Cram-Down
Also: Cram Down·Cramdown
A highly dilutive financing round that forces harsh terms on existing shareholders — typically common holders and non-participating investors.
A cram-down is a financing where a distressed company accepts capital on terms that heavily favor new investors, severely diluting existing shareholders — particularly common holders. The new round may include full-ratchet anti-dilution, high liquidation preferences, or pay-to-play provisions that convert non-participants' preferred shares to common, compressing their economic value to near zero.
Cram-downs happen when a company is out of options: it needs capital to survive, existing investors have exhausted their support, and new investors can name their price. The alternative — no financing — is bankruptcy, so existing shareholders accept the cram to preserve some option value.
Illustrative example: a company burning $3M/month has 90 days of runway. No existing investors will bridge further. A new investor offers $15M at a $50M post-money valuation, but with 3× non-participating liquidation preference and a full ratchet. The prior round was at $200M — a 75% step-down. Founders and employees who don't exercise options are effectively wiped out economically unless the company ultimately exits at a multiple of the new preference stack.

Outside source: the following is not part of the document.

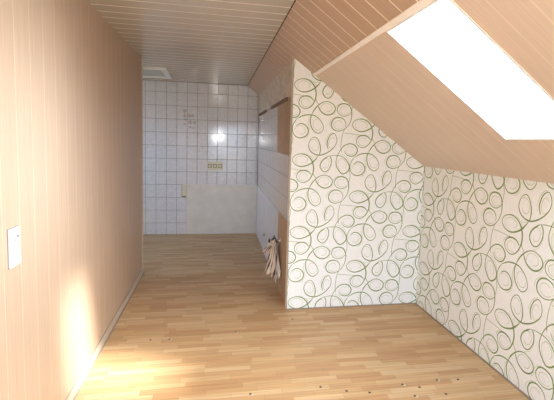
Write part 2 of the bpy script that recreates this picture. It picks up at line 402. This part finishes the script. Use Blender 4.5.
def paper_wall(name, to3, nrm, poly, origin, body, core_mat='paper', extra=None):
    """to3(u, v, d): wall plane to world; poly: outline (u, v), convex; origin: where the reference loop sits"""
    us = [p[0] for p in poly]; vs = [p[1] for p in poly]
    bm = bmesh.new(); mats = ['paper', 'ink_thick', 'ink_thin', 'ink_inner', 'wash']
    i0 = math.floor((min(us) - origin[0]) / PW) - 1; i1 = math.ceil((max(us) - origin[0]) / PW) + 1
    for i in range(i0, i1 + 1):
        for j in range(-8, 9):
            ou, ov = origin[0] + i*PW, origin[1] - i*PH/2 + j*PH
            if ou > max(us) + .1 or ou < min(us) - .7 or ov > max(vs) + .7 or ov < min(vs) - .2: continue
            for (cx, cy, rx, ry, tl, wsh) in ELL:
                continue
                vv = []
                for k in range(20):
                    a = k / 20 * 6.2832; ex, ey = rx*.9*math.cos(a), ry*.9*math.sin(a)
                    px = cx + ex*math.cos(tl) - ey*math.sin(tl); py = cy + ex*math.sin(tl) + ey*math.cos(tl)
                    vv.append(bm.verts.new((ou + (px-80)*UX, ov - (py-108)*UY, .0002)))
                f = bm.faces.new(vv); f.material_index = 4
            for L, m in RIB:
                mi = mats.index(m); d = .0009 if mi == 1 else .0006 if mi == 2 else .0004
                va = [bm.verts.new((ou + l[0], ov + l[1], d)) for l in L]; vb = [bm.verts.new((ou + l[2], ov + l[3], d)) for l in L]
                for k in range(len(L) - 1):
                    f = bm.faces.new((va[k], vb[k], vb[k+1], va[k+1])); f.material_index = mi
    n = len(poly)
    cu, cv = sum(us)/n, sum(vs)/n
    for k in range(n):                      # trim the print to the outline of the wall
        a, c = poly[k], poly[(k+1) % n]
        no = Vector((c[1]-a[1], -(c[0]-a[0]), 0))
        if (cu - a[0])*no.x + (cv - a[1])*no.y > 0: no = -no
        bmesh.ops.bisect_plane(bm, geom=bm.verts[:] + bm.edges[:] + bm.faces[:], plane_co=(a[0], a[1], 0), plane_no=no, clear_outer=True)
    for v in bm.verts: v.co = to3(*v.co)
    # the wall body
    fv = [bm.verts.new(to3(u, v, 0)) for u, v in poly]; bv = [bm.verts.new(to3(u, v, -body)) for u, v in poly]
    bm.faces.new(fv); bm.faces.new(bv[::-1])
    for k in range(n): bm.faces.new((fv[k], bv[k], bv[(k+1)%n], fv[(k+1)%n]))
    bm.normal_update()
    for f in bm.faces:
        if f.material_index and f.normal.dot(nrm) < 0: f.normal_flip()
    me = bpy.data.meshes.new(name); bm.to_mesh(me); bm.free()
    for m in mats: me.materials.append(M[m])
    o = bpy.data.objects.new(name, me); C.objects.link(o); o['kind'] = 'structure'
    return o
# partition across the room, facing the viewer
XE = XR + .002
paper_wall('wall_partition', lambda u, v, d: Vector((u, YP - d, v)), Vector((0, -1, 0)),
           [(XT - .003, 0), (XE, 0), (XE, zs(XE) - .001), (XT - .003, zs(XT - .003) - .001)], (XT + .1005, 1.3365), .07)
# knee wall under the slope
paper_wall('wall_right', lambda u, v, d: Vector((XR - d, -u, v)), Vector((-1, 0, 0)),
           [(-YP, 0), (-YN, 0), (-YN, ZK - .001), (-YP, ZK - .001)], (-2.2693, 1.0147), .1)
b = MB(); b.box(XT - .001, XR, YP - .010, YP - .001, 0, .009, 'seal_gap_shade'); b.box(XR - .010, XR - .001, YN, YP - .01, 0, .009, 'seal_gap_shade')
b.build('trim_2', kind='structure')

# ------------------------------------------------------------------ tiled walls
TZ = [-.0165 + .1987 * k for k in range(14)]
TX = [-.766 + .1515 * k for k in range(-11, 12)]
def tile(mb, frame, u0, u1, v0, v1, mat, g=.0021, tilt=(0, 0), push=0, gu=None):
    """one glazed tile with a softly rounded edge; frame(u, v, d) gives world points"""
    gu = g if gu is None else gu
    u0 += gu; u1 -= gu; v0 += g; v1 -= g
    if u1 - u0 < .006 or v1 - v0 < .006: return
    e = .003; cu, cv = (u0+u1)/2, (v0+v1)/2
    def P(u, v, d): return mb.bm.verts.new(frame(u, v, d + push + (u-cu)*tilt[0] + (v-cv)*tilt[1]))
    rings = []
    for (k, d) in ((0, 0.0), (0.0, .0045), (.0015, .0058), (e, .0064)):
        rings.append([P(u0+k, v0+k, d), P(u1-k, v0+k, d), P(u1-k, v1-k, d), P(u0+k, v1-k, d)])
    i = mb.mi(mat)
    for r0, r1 in zip(rings, rings[1:]):
        for k in range(4):
            f = mb.bm.faces.new((r0[k], r0[(k+1)%4], r1[(k+1)%4], r1[k])); f.material_index = i
    f = mb.bm.faces.new(rings[-1]); f.material_index = i
PX0, PZ1 = -.461, .781                       # bare field where the units stood
b = MB()
fb = lambda u, v, d: (u, YB - d, v)
rnd = random.Random(3)
for i in range(len(TX) - 1):
    for k in range(len(TZ) - 1):
        x0, x1 = max(TX[i], XK + .002), min(TX[i+1], XT - .002); z0, z1 = max(TZ[k], .001), min(TZ[k+1], ZC - .002)
        if x1 <= x0 or z1 <= z0: continue
        if z1 < .80 and x0 > -.47: continue
        if k == 3 and abs(x0 + .6145) < .01: x1 = -.537
        tl = (rnd.uniform(-.004, .004), rnd.uniform(-.004, .004))
        if k == 11 and abs((x0 + x1)/2 - .067) < .05: tl = (.0, .052)
        tile(b, fb, x0, x1, z0, z1, 'tile', tilt=tl)
# cut what would pass through the slope
sl_n = Vector((SA, 0, CA))
bmesh.ops.bisect_plane(b.bm, geom=b.bm.verts[:]+b.bm.edges[:]+b.bm.faces[:], plane_co=SP(0, 0, -.002), plane_no=sl_n, clear_outer=True)
b.prism([(XK, 0), (XT + .08, 0), (XT + .08, zs(XT + .08) + .012), (XS, ZC + .012), (XK, ZC + .012)], 'y', YB, YB + .1, 'grout')
b.box(PX0, XT - .001, YB - .0035, YB, .001, PZ1, 'bare')
b.box(PX0 - .004, XT - .001, YB - .0048, YB, PZ1, PZ1 + .012, 'bare_edge'); b.box(PX0 - .012, PX0, YB - .0048, YB, .001, PZ1 + .01, 'bare_edge')
b.box(-.535, PX0 - .012, YB - .0045, YB, .60, PZ1, 'cream')
# faint painted posy across four tiles
def petal(cx, cz, r1, r2, ang, m):
    vs = []
    for k in range(12):
        a = k / 12 * 6.2832; u, v = r1*math.cos(a), r2*math.sin(a)
        vs.append(b.bm.verts.new((cx + u*math.cos(ang) - v*math.sin(ang), YB - .0068 - .0001 * rnd.random(), cz + u*math.sin(ang) + v*math.cos(ang))))
    f = b.bm.faces.new(vs); f.material_index = b.mi(m)
for (cx, cz, s_, m) in ((-.50, 1.90, .026, 'motif_b'), (-.50, 1.83, .022, 'motif_b'), (-.43, 1.83, .026, 'motif_a'), (-.385, 1.83, .02, 'motif_a'), (-.49, 1.77, .018, 'motif_b'),
                     (-.42, 1.73, .026, 'motif_a'), (-.355, 1.73, .022, 'motif_b'), (-.50, 1.70, .014, 'motif_b'), (-.42, 1.66, .016, 'motif_b'), (-.37, 1.65, .012, 'motif_b')):
    n = 5
    for k in range(n):
        a = k * 6.2832 / n + cx * 9
        petal(cx + math.cos(a)*s_*.75, cz + math.sin(a)*s_*.75, s_*.55, s_*.3, a, m)
b.build('wall_back', kind='structure', fix=True)

# kitchen side wall: plaster above, tile bands, bare fields
b = MB()
b.prism([(YP + .07, 0), (YB, 0), (YB, zs(XT) - .001), (YP + .07, zs(XT) - .001)], 'x', XT + .004, XT + .09, 'grout')
fs = lambda u, v, d: (XT + .004 - d, u, v)
top_ = zs(XT) - .002
b.box(XT, XT + .004, YP + .0, YB - .008, 1.885, top_, 'plaster')
b.box(XT, XT + .004, YP + .0, 4.30, TZ[7], 1.885, 'plaster_tan')
b.box(XT, XT + .004, YP + .0, 4.09, .001, TZ[4], 'plaster_tan')
b.box(XT + .0005, XT + .004, 4.09, YB - .008, .001, TZ[4], 'plaster_blue')
YS = [YB - .008 - .1515 * k for k in range(0, 21)]
for i in range(len(YS) - 1):
    for k in range(4, 10):
        y0, y1 = max(YS[i+1], YP + .002), YS[i]; z0, z1 = TZ[k], min(TZ[k+1], 1.883)
        if k >= 7: y0 = max(y0, 4.302)
        if y1 <= y0 or z1 <= z0: continue
        tile(b, fs, y0, y1, z0, z1, 'tile_side', g=.0018 if k < 7 else .001, tilt=(rnd.uniform(-.002, .002), rnd.uniform(-.002, .002)), push=-.0035, gu=.0004)
b.build('wall_kitchen_side', kind='structure')
# corner post edge of the partition
b = MB(); b.box(XT - .0035, XT, YP - .0015, YP + .012, .0, zs(XT) - .003, 'bare_edge'); b.build('trim_3', kind='structure')

# left-over cabinet rails on the side wall
for (y0, y1, lab) in ((3.69, 4.81, 'dark brown wooden rail under the plaster, the longer one by the papered corner'),
                      (5.36, 6.28, 'dark brown wooden rail under the plaster, the far one by the tiled back wall')):
    b = MB(); b.box(XT - .014, XT - .0005, y0, y1, 1.862, 1.895, 'brown_wood')
    o = b.build('wooden_rail', bevel=.002); tag(o, lab, 'wall rail')

# ------------------------------------------------------------------ baseboard of the panelled wall
b = MB()
b.prism([(XL + .001, 0), (XL + .020, 0), (XL + .020, .028), (XL + .012, .040), (XL + .001, .043)], 'y', YN, YL + .004, 'base_wood')
b.box(XL + .020, XL + .028, YN, YL + .004, 0, .005, 'seal_gap_shade')
b.box(XL + .0002, XL + .004, YN, YL + .003, .043, .047, 'seal_gap_shade')  # dark strip painted in as the shadow gap above the baseboard
b.build('baseboard_left', kind='structure')
b = MB(); b.prism([(XL - .10, 0), (XL - .10, .03), (XL + .018, .03), (XL + .018, 0)][::-1], 'y', YL + .003, YL + .012, 'base_wood'); b.build('baseboard_end', kind='structure')

# ------------------------------------------------------------------ attic hatch in the kitchen ceiling
HX0, HX1, HYa, HYb = -1.50, -.628, 5.17, 5.93
t_ = empty('attic_hatch', ((HX0+HX1)/2, (HYa+HYb)/2, ZC), 'white framed hatch with grey-green board in the kitchen ceiling', 'hatch')
b = MB(); w = .065; d = .03
b.box(HX0, HX1, HYa, HYa+w, ZC-d, ZC-.0005, 'white_paint'); b.box(HX0, HX1, HYb-w, HYb, ZC-d, ZC-.0005, 'white_paint')
b.box(HX0, HX0+w, HYa+w, HYb-w, ZC-d, ZC-.0005, 'white_paint'); b.box(HX1-w, HX1, HYa+w, HYb-w, ZC-d, ZC-.0005, 'white_paint')
b.build('frame', t_, bevel=.004)
b = MB(); b.box(HX0+w, HX1-w, HYa+w, HYb-w, ZC-.014, ZC-.001, 'hatch'); b.build('hatch_panel', t_, bevel=.002)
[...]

The edge the pros know: in a cram-down, the "headline valuation" of $50M is near-meaningless for common holders. What matters is the economics of the cram-down structure. Secondary buyers who see a cram-down in a company's cap table history should model how much each share class receives in various exit scenarios — they may find that common shares have very little economic value until exit exceeds the cumulative preference stack by a significant margin.